Print exactly those lines that run from the beginning of the data to the line bearing "keep_parts('lamp_post', 'tall red", inclusive.

— Start —

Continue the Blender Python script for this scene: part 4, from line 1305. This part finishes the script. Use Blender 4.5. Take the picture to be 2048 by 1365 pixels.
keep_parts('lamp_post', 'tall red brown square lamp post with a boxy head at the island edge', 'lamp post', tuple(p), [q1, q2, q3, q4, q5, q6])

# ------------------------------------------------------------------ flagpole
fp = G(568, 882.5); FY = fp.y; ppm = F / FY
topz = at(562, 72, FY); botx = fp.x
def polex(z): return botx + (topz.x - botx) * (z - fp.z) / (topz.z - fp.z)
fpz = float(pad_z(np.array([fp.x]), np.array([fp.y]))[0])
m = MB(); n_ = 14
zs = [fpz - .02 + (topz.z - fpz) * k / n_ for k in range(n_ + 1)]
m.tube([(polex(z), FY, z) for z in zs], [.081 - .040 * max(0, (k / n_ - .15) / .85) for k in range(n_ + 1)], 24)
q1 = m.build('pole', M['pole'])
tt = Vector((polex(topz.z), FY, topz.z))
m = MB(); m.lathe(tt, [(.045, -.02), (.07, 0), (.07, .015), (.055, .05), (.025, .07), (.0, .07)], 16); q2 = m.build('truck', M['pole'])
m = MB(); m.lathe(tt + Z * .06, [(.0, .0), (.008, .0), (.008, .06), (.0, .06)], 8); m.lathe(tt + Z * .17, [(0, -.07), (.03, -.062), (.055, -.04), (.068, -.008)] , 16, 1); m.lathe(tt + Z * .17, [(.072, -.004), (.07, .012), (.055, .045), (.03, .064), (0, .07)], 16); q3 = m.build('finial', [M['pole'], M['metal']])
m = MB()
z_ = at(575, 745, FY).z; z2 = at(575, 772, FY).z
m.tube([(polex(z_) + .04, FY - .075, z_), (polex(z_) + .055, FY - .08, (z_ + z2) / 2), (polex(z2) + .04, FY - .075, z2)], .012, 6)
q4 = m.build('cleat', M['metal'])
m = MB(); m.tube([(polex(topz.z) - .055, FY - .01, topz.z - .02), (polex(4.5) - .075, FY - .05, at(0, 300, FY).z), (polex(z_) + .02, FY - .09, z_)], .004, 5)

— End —

§ **Solution for this exercise**:
Continue the Blender Python script for this scene: part 4, from line 1305. This part finishes the script. Use Blender 4.5. Take the picture to be 2048 by 1365 pixels.
keep_parts('lamp_post', 'tall red brown square lamp post with a boxy head at the island edge', 'lamp post', tuple(p), [q1, q2, q3, q4, q5, q6])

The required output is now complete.